Taking Pride in my Job

I was one of those lucky Singaporeans who really started working even before the lawful age. No, I am not an abused child labour. "Money dun just fall from the sky" my dad told me. "You just need to work to experience the hardship and effort in making money".
 
My childhood jobs
So when I was 12 (during my nov-dec holiday), my dad brought me to his friend’s (who was renting a space in my dad’s warehouse) furniture company to work under an old carpenter as an apprentice. Even though the boss was my dad’s good friend, it was a tough attachment. Waking up at 6:30am daily was no problem (cos that is usually the standard time I had to wake up during my primary school days)…What bothered me was the long hours – I have to coup up at one place – doing the same task over and over again – that boredom was devastating! Surrounded by 30 over adults (mostly Malaysian Chinese in their early 20s), I couldn’t connect with anyone. All of them know I am the landlord’s son and left me alone.
 
Due to my little size and young age, I was not given any exciiting / heavy tasks. For 7 boring weeks, I was tasked to pack screws (for those DIY self-assembled funiture). I was so good at one point that I am able to grab and "feel" the screws – without counting them. It was no easy feat…try grabbing 15 screws in 1 grab without counting them. You know what I mean why I said it was no east feat.
 
That vacation, I earned my 1st dollar… In those days, the boss pays the workers every week in cash. I was paid $12/day… So, you can imagine me getting $72 for a week of work.. I was so happy that I almost want to quit school and work there. Afterall, the pay was more than my $1/day pocket money.
 
Since then, my dad would exposed me to lots of other vacation jobs. From 12 to 16, I have tried many posts – from clerk to production worker, delivey man to store cleaner. All these were short 1-time vacation job. Every job was a new experience for me.
 
My Waitering Days at Singapore Swimming Club
After my O’levels, Meijie and I took a waitering job at the old Singapore Swimming Club. The manager who interviewed me was a very charming and capable young man. During my 3-month stint there as a waiter, he taught me a lot of "service rules"… Sadly, you dun get to get such service from any waiter in Singapore now. I still remembered most of these rules by heart until today. Often, when I dine with my friends at any Chinese outlet in Singapore, I would tell them about those things I learnt back then as a waiter. Yes, these teachings may not earn me big bucks but I respected the morale behind these "service rules".
 
1) Never serve in between old people and childen
2) Serve the guests first (in this order: Children, old folks, ladies and last men). Never serve the host first. "Ladies first" dun count in such practice. Unless it is just 2 persons – a couple.

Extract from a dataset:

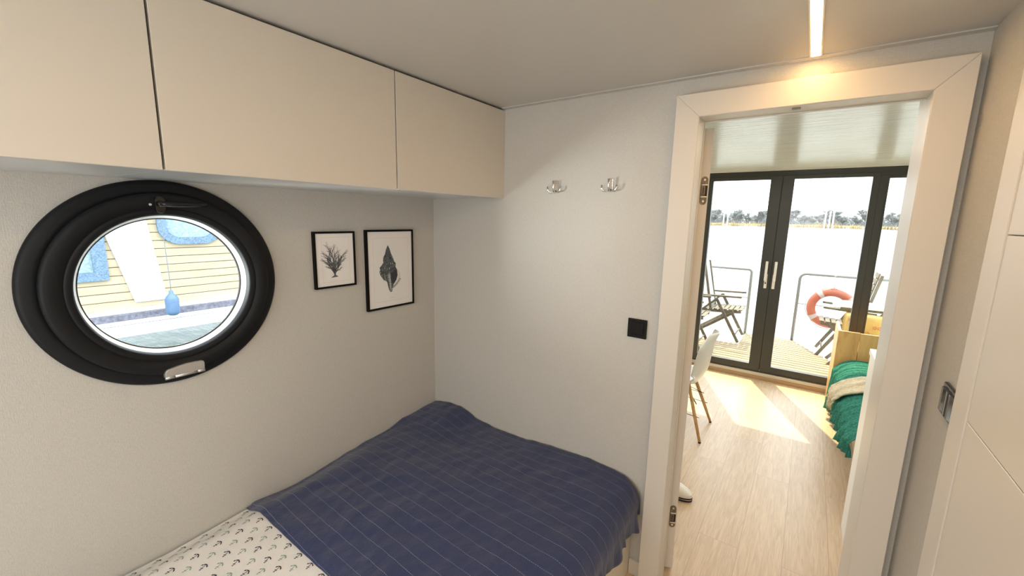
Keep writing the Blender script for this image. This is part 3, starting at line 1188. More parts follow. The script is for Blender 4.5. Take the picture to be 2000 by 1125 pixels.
m = MB()
m.grid(170, 130, spread_pt, uvfn=lambda u, v: (u * 1.72 + 0.0, 5.0 + (-1.118 + 1.11 * v) + 0.05 * (u - 0.3) * (1 - v)))
sp = tag(m.build('bedspread', spread_m), 'navy blue bedspread with thin dashed pinstripes over the foot of the bed', 'bedspread')
solid(sp, 0.0035, -1)

# =================================================================== living area beyond the doorway
# white cabinet side just beyond the doorway
t = thing('low_cabinet', 'white low cabinet standing just beyond the doorway in front of the daybed', 'cabinet', (2.55, 0.62, 0))
m = MB()
m.box((-0.395, -0.40, 0.0), (0.40, 0.402, 1.0), 0.002)
m.build('body', mat('bright_white_panel', (0.86, 0.86, 0.84), rough=0.4), t)
m = MB()
m.box((-0.40, -0.40, 1.0), (0.40, 0.404, 1.03), 0.003)
m.build('worktop', MATS['bright_white_panel'], t)

# terrace doors
GY0, GY1 = 3.288, 3.345
dt = thing('door_3', 'dark grey glazed double terrace doors at the end of the living area', 'glass door', (0, 0, 0), kind='structure')
m = MB()
m.box((0.0, GY0 + 0.004, 2.108), (3.0, GY1 + 0.02, 2.187), 0.002)         # head
m.box((0.0, GY0 + 0.001, 2.140), (2.335, GY0 + 0.006, 2.143), 0.0)  # fine line of the leaf against the head
m.box((0.0, GY0, 0.070), (3.0, GY1 + 0.02, 0.082), 0.001)         # sill profile
m.box((0.745, GY0 + 0.002, 0.082), (0.800, GY1 + 0.02, 2.108), 0.002)
m.box((2.285, GY0 + 0.002, 0.082), (2.333, GY1 + 0.02, 2.108), 0.002)
m.build('frame', dgrey_m, dt)
m = MB()
m.box((0.0, GY0 - 0.03, 0.0), (3.0, GY1 + 0.02, 0.036), 0.002, mi=1)
m.box((0.0, GY0 - 0.018, 0.036), (3.0, GY1 + 0.02, 0.070), 0.004)
m.build('threshold', [mat('pale_threshold', (0.66, 0.60, 0.52), rough=0.5), mat('oak_strip', (0.46, 0.31, 0.17), rough=0.5)], dt)


def leafdoor(xa, xb, ga, gb, hx, flip):
    m = MB()
    a, b = GY0, GY1
    zb_, zt_ = 0.084, 2.135
    gz0, gz1 = 0.152, 2.101
    m.box((xa, a, zb_), (ga, b, zt_), 0.003)
    m.box((gb, a, zb_), (xb, b, zt_), 0.003)
    m.box((ga - 0.001, a + 0.0005, zb_), (gb + 0.001, b - 0.0005, gz0), 0.002)
    m.box((ga - 0.001, a + 0.0005, gz1), (gb + 0.001, b - 0.0005, zt_), 0.002)
    L = m.build('door_leaf', dgrey_m, dt)
    m = MB()
    m.box((ga, a + 0.025, gz0), (gb, a + 0.031, gz1))
    m.build('glass', glass_m, L)
    m = MB()
    m.box((hx - 0.013, a - 0.012, 0.99), (hx + 0.013, a - 0.0005, 1.14), 0.003)
    m.box((hx - 0.012 + flip * 0.004, a - 0.045, 1.07), (hx + 0.012 + flip * 0.004, a - 0.030, 1.275), 0.005)
    m.box((hx - 0.008, a - 0.040, 1.085), (hx + 0.008, a - 0.010, 1.105), 0.002)
    if flip < 0:
        m.lathe([(-0.012, 0.007), (-0.017, 0.006)], (hx, a, 1.045), 1, seg=12, mi=1)
    m.build('handle', [mat('white_handle', (0.85, 0.85, 0.82), rough=0.3), dark_m], L, label='white lever handle')


leafdoor(0.800, 1.5385, 0.905, 1.438, 1.500, -1)
m = MB()
m.box((1.530, GY0 + 0.012, 0.10), (1.550, GY1 + 0.004, 2.12), 0.001)
m.build('astragal', dgrey_m, dt)
leafdoor(1.5425, 2.285, 1.640, 2.232, 1.572, 1)

w2 = thing('window_2', 'glazed side panel next to the terrace doors behind the daybed', 'window', (0, 0, 0), kind='structure')
m = MB()
m.box((2.333, GY0 + 0.01, 0.084), (2.350, GY1, 2.108), 0.002)
m.box((2.35, GY0 + 0.01, 0.084), (3.0, GY1, 0.14), 0.002)
m.box((2.35, GY0 + 0.01, 2.085), (3.0, GY1, 2.108), 0.002)
m.build('frame', dgrey_m, w2)
m = MB()
m.box((2.35, GY0 + 0.03, 0.14), (3.0, GY0 + 0.036, 2.085))
m.build('glass', glass_m, w2)
w3 = thing('window_3', 'glazed side panel next to the terrace doors behind the white chair', 'window', (0, 0, 0), kind='structure')
m = MB()
m.box((0.0, GY0 + 0.01, 0.084), (0.05, GY1, 2.108), 0.002)
m.box((0.05, GY0 + 0.01, 0.084), (0.745, GY1, 0.14), 0.002)
m.box((0.05, GY0 + 0.01, 2.085), (0.745, GY1, 2.108), 0.002)
m.build('frame', dgrey_m, w3)
m = MB()
m.box((0.05, GY0 + 0.03, 0.14), (0.745, GY0 + 0.036, 2.085))
m.build('glass', glass_m, w3)

# daybed
db = thing('daybed', 'honey-coloured wooden daybed with tall end panel beside the terrace doors', 'daybed', (2.16, 0, 0))
m = MB()
m.box((-0.035, 2.78, 0.0), (0.113, 2.805, 0.750), 0.003)
m.box((0.116, 2.782, 0.0), (0.83, 2.805, 0.746), 0.003)
m.build('end_panel', pine_m, db)
m = MB()
m.box((-0.035, 2.8055, 0.0), (-0.012, 3.245, 0.748), 0.003)
m.build('side_board', pine_m, db)
m = MB()
m.box((-0.0115, 2.806, 0.0), (0.83, 3.245, 0.58), 0.003)
m.build('storage_box', pine_m, db)
m = MB()
m.box((0.11, 1.10, 0.0), (0.83, 2.779, 0.30), 0.004)
m.build('base', mat('light_oak_base', (0.55, 0.41, 0.27), rough=0.5, var=0.08, vscale=30, stretch=(1, 1, 8)), db)
m = MB()
m.box((0.07, 1.10, 0.30), (0.83, 2.77, 0.485), 0.05, seg=3)
m.build('mattress', sheet_m, db)


def teal_pt(u, v):
    y = 1.15 + (2.765 - 1.15) * v
    rad = 0.09
    zt_ = 0.525 + 0.012 * noise.noise(Vector((0, y * 6, 0)))
    if v > 0.97:
        zt_ -= 0.010
    hemz = lerp([(3.0, 0.05), (2.77, 0.05), (2.6, 0.07), (2.3, 0.19), (2.0, 0.25), (1.46, 0.31), (1.0, 0.38)], y) + 0.014 * math.sin(y * 15)
    flat, arc = 0.66, rad * PI / 2
    drop = zt_ - rad - hemz
    d = u * (flat + arc + drop)
    fold = 0.008 * math.sin(y * 46 + 3 * noise.noise(Vector((u * 3, y * 5, 2)))) + 0.0045 * math.sin(y * 175 + 7 * noise.noise(Vector((u * 4, y * 4, 5))))
    if d < flat:
        return Vector((2.96 - d, y, zt_ + fold * 0.8))
    d -= flat
    if d < arc:
        a = d / rad
        return Vector((2.30 - (rad + fold) * math.sin(a) - 0.068 * (a / (PI / 2)), y, zt_ - rad + (rad + fold * 0.8) * math.cos(a)))
    d -= arc
    k = d / drop
    return Vector((2.142 - fold * (1 + k) - 0.018 * k * math.sin(y * 15) - 0.012, y + 0.0, zt_ - rad - d))


m = MB()
m.grid(60, 330, teal_pt)
o = tag(m.build('blanket', teal_m), 'teal knitted blanket draped over the daybed', 'blanket')
solid(o, 0.004, 0)


def throw_pt(u, v):
    y = 1.80 + 0.36 * v + 0.03 * math.sin(u * 7)
    p = teal_pt(u * 0.86, (y - 1.15) / (2.765 - 1.15))
    k = u * 0.80
    if p.x > 2.24:
        p.z += 0.028 + 0.018 * math.sin(v * PI) + 0.006 * noise.noise(Vector((u * 9, v * 7, 3)))
    else:
        p.x -= 0.028 + 0.012 * math.sin(v * PI) + 0.006 * noise.noise(Vector((u * 9, v * 7, 3)))
        p.z += 0.012
    return p


m = MB()
m.grid(50, 34, throw_pt)
th = tag(m.build('throw_blanket', throw_m), 'cream fringed fleece throw lying across the teal blanket', 'throw')
solid(th, 0.012, 0)
m = MB()
for k in range(22):
    v = k / 21
    p = throw_pt(1.0, v)
    m.tube([p, p + Vector((-0.012, 0.004, -0.025)), p + Vector((-0.008 + 0.006 * math.sin(k * 3), 0.008 * math.cos(k * 5), -0.07))], [0.006, 0.005, 0.002], seg=6)
m.build('fringe', throw_m, th)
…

3) Never hold your tray directly over the diner’s head or over the table. Just in case food falls off the tray, it will not land up on the diner or onto the table.
4) When taking order, maintain eye-contact at the same level. Dun took down on your customers, bend your knees and keep the same eye-level.
5) Remember your regular customers by their name. Remember what’s his/her favourite dishes and drinks.
6) If your diner asks you to change plate, refill tea cups, you have failed.
7) Never carry the tray with 2 hands. Never place the tray on the table.
8) When the diners are leaving, make sure they are accompanied to the door. Clear their plates after the diners are sent off.
9) Small talk is good. It makes the diner more at home. But dun interupt their conversation.
10) Be alert. Hold the dish if the diners are slow. Dun rush them.
 
It was my first waiter job and my last. Yet, I took a lot of pride in this job. Cos’ I learnt a great deal of serving people. I met all kinds of diners – the rich, the humble, the rude, the bossy and the pretty daughters… just too many types of them. I have learnt how to manage their expectations…always looking out for their needs – yet still maintaining privacy for them.
 
Raymond (the manager) was a strict teacher. He would often pulled me one side and corrected me. Over time, I have improved and took pride as a watier – even though it was just a holiday job.
 
When I left Singapore Swimming Club that vacation, I lost contact with the manager. For the past 14 years, I kept his teaching by heart.
 
Last Sat, I threw a welcome dinner for my Canada relatives at my client’s place – Jumbo Seafood RiverWalk.  I was greeted by a very familiar voice. When I turned around, I saw that familiar smile – We finally met each other again – but except this time, I was being served by him. He couldn’t recognised me (as I am just one of the hundreds of part-timers he had trained) but he was glad that I remembered him. Afterall, it has been 14 years.
 
I have grown up to be a small boss running a design house. The whole night, I felt so awkard being served by him. Afterall, he was my trainer back then. I still respected him a lot.
 
Still, it was good meeting an old friend. And it is good meeting him at my good old client’s place. I bet he will make a good manager for Jumbo Seafood. If only the part-timers believe in him and their own jobs.